SCIOPERO QUASI PER TUTTI

Era il 14 maggio 1989 e il Motomondiale faceva tappa a Misano per la quinta prova del campionato. Erano gli anni di Eddie Lawson, che a fine stagione sarebbe diventato campione del mondo in sella alla Honda, di Wayne Rainey, Kevin Schwantz e di un pilota che qualche anno dopo di titoli ne avrebbe vinti cinque di fila, Mick Doohan. Il 1989 verrà anche ricordato per il rientro disastroso alle corse di Freddie Spencer con il team Agostini, che dopo poco tempo venne licenziato dal 15 volte campione del mondo.
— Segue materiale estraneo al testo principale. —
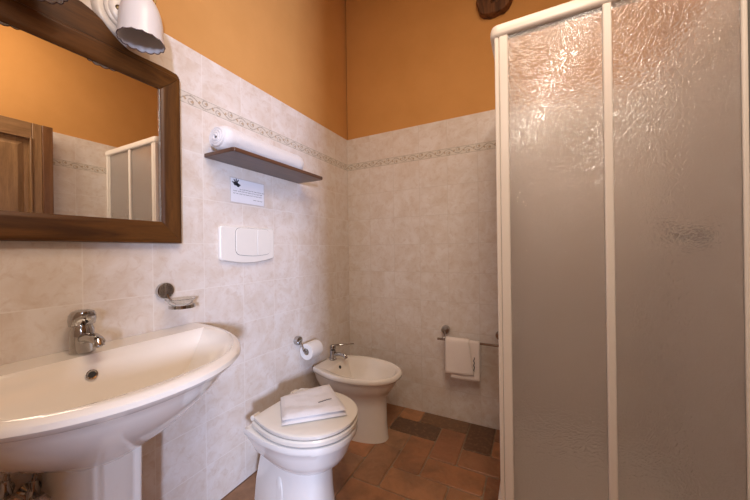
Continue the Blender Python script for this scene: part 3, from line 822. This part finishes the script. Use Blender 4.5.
# ------------------------------------------------------------------ shower
SX, SY, ST = 1.140, 1.223, 1.950
ty = bmesh.new()
poly = [(SX-.004, SY-.008), (W, SY-.008), (W, D), (SX-.004, D)]
box(ty, SX-.004, W-.001, SY-.008, D-.001, .0, .06)
box(ty, SX-.004, W-.001, SY-.008, SY+.06, .06, .10); box(ty, SX-.004, SX+.06, SY+.06, D-.001, .06, .10)
box(ty, W-.03, W-.001, SY+.06, D-.001, .06, .10); box(ty, SX+.06, W-.03, D-.03, D-.001, .06, .10)
tag(link('shower_tray', ty, M_white_ceramic, bevel=.006), 'white shower tray inside the frosted corner enclosure', 'shower tray')
sh = thing('shower_enclosure', (SX, SY, .10), 'corner shower enclosure with white frame and crinkled frosted glass sliding panels', 'shower')
def railprofile(z0, z1, d0, d1):
    return [(d0+.012, z0), (d1, z0), (d1, z1), (d0+.014, z1), (d0+.004, z1-.006), (d0, z1-.018), (d0, z0+.012), (d0+.004, z0+.004)]
def front_side_rail(name, z0, z1):
    bm = bmesh.new()
    pr = railprofile(z0, z1, 0, .045)
    rings = [[(W-.001, SY-.010+d, z) for d, z in pr]]
    R_ = .03; cx_, cy_ = SX-.012+R_, SY-.010+R_
    for k in range(7):
        a = -PI/2 - PI/2*k/6
        ring = []
        for d, z in pr:
            r = R_ - d
            if r > .001: ring.append((cx_+r*math.cos(a), cy_+r*math.sin(a), z))
            else: ring.append((cx_-r*0 + (d-R_)*(1 if True else 0), cy_+(d-R_), z))
        rings.append(ring)
    rings.append([(SX-.012+d, D-.001, z) for d, z in pr])
    loft(bm, rings)
    return link(name, bm, M_profile, sh, smooth=True)
front_side_rail('top_rail', 1.902, ST)
front_side_rail('bottom_rail', .1005, .135)
z0, z1 = .134, 1.903
bm = bmesh.new(); box(bm, SX+.004, SX+.018, SY, SY+.02, z0, z1); link('corner_post', bm, M_profile, sh, bevel=.003)
bm = bmesh.new(); box(bm, SX+.006, SX+.024, SY+.003, SY+.03, z0, z1); link('post_groove', bm, plain('groove_grey', (.42, .38, .33), .5), sh)  # grey strip set in the groove of the post
def stile(x0, x1, y0, y1, nm='stile'):
    bm = bmesh.new(); box(bm, x0, x1, y0, y1, z0, z1); return link(nm, bm, M_profile, sh, bevel=.0035)
stile(SX+.020, SX+.050, SY-.002, SY+.018); stile(1.473, 1.497, SY-.004, SY+.016); stile(1.787, 1.799, SY-.002, SY+.014)
stile(1.806, W-.001, SY-.006, SY+.03, 'wall_profile')
bm = bmesh.new(); box(bm, 1.799, 1.806, SY+.004, SY+.02, z0, z1); link('gap_strip', bm, plain('dark_strip', (.12, .12, .11), .5), sh)  # strip with the dark of the open gap put into its colour
bm = bmesh.new(); box(bm, SX+.05, 1.473, SY+.006, SY+.010, z0, z1); link('glass_panel', bm, M_frost, sh)
bm = bmesh.new(); box(bm, 1.497, 1.787, SY+.006, SY+.010, z0, z1); link('glass_panel', bm, M_frost, sh)
stile(SX+.002, SX+.020, SY+.030, SY+.055, 'stile'); stile(SX+.002, SX+.020, 1.60, 1.625, 'stile'); stile(SX+.002, SX+.022, D-.03, D-.001, 'wall_profile')
bm = bmesh.new(); box(bm, SX+.010, SX+.014, SY+.055, 1.60, z0, z1); link('glass_panel', bm, M_frost, sh)
bm = bmesh.new(); box(bm, SX+.010, SX+.014, 1.625, D-.03, z0, z1); link('glass_panel', bm, M_frost, sh)
# dark strip put in for the thin shadow under the top rail
bm = bmesh.new(); box(bm, SX+.050, 1.473, SY+.012, SY+.022, 1.897, 1.904); link('rail_shadow_strip', bm, plain('shadow_grey', (.30, .25, .2), .5), sh)
# mixer inside the cabin, a dark smudge through the glass
sm = thing('shower_mixer', (W, 1.58, 1.15), 'chrome shower mixer on the wall inside the shower, blurred by frosted glass', 'shower mixer')
bm = bmesh.new(); tube(bm, [(W-.05, 1.50, 1.15), (W-.05, 1.66, 1.15)], .024, 18); link('body', bm, M_chrome, sm, bevel=.003)
for y in (1.525, 1.635):
    bm = bmesh.new(); lathe(bm, [(0, .032), (.01, .03), (.02, .014), (.05, .014)], (W-.001, y, 1.15), (-1, 0, 0), 20); link('wall_flange', bm, M_chrome, sm, smooth=True)
bm = bmesh.new(); tube(bm, [(W-.07, 1.58, 1.165), (W-.12, 1.57, 1.21)], [.01, .007], 10); link('lever', bm, M_chrome, sm, smooth=True)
La pista del Santamonica non aveva nulla a che vedere con il rinnovato autodromo dei giorni nostri. Si girava in senso opposto rispetto a quello attuale e le strutture, così come l’asfalto, erano insufficienti e non adeguate per gli standard di quel periodo. E furono proprio questi ultimi, in particolar modo la tenuta dell’asfalto, a causare lo sciopero della maggior parte dei piloti nel giorno della gara.

ACQUA INDIGESTA

A causare il tutto fu la pioggia che cadde in maniera importante dopo i primi quattro giri di gara. La maggior parte dei piloti, capitanata dagli americani, era stata chiara: “Se mai dovesse piovere non si corre, la pista diventa una saponetta”. E infatti andò così: partenza ritardata di quasi due ore, quattro tornate di gara e bandiera rossa esposta alle prime gocce di pioggia dopo che Schwantz, Rainey e Lawson alzarono il braccio per interrompere lo show. Con tutti i big fermi ai box a partire furono i privati, con Pierfrancesco Chili e la sua Honda numero 9 del Team Gallina che andò a vincere la gara.

APPLAUSI IRONICI

A “festeggiare” il successo del pilota arrivarono gli applausi ironici da parte di Lawson e Schwantz, a suggellare una domenica iniziata male e finita nel peggiore dei modi. Lo stesso Chili disse chiaramente di non aver vissuto al meglio quella gara e soprattutto quel successo: “Mi tormentava la possibilità di cadere perché tutti avrebbero riso di me. Il pensiero che qualcuno potesse danneggiarmi nel paddock o in pista mi disturbava e mi disturba, ma volevo dare uno scossone a questa situazione perché gli americani fanno gruppo e vogliono imporre le loro decisioni”.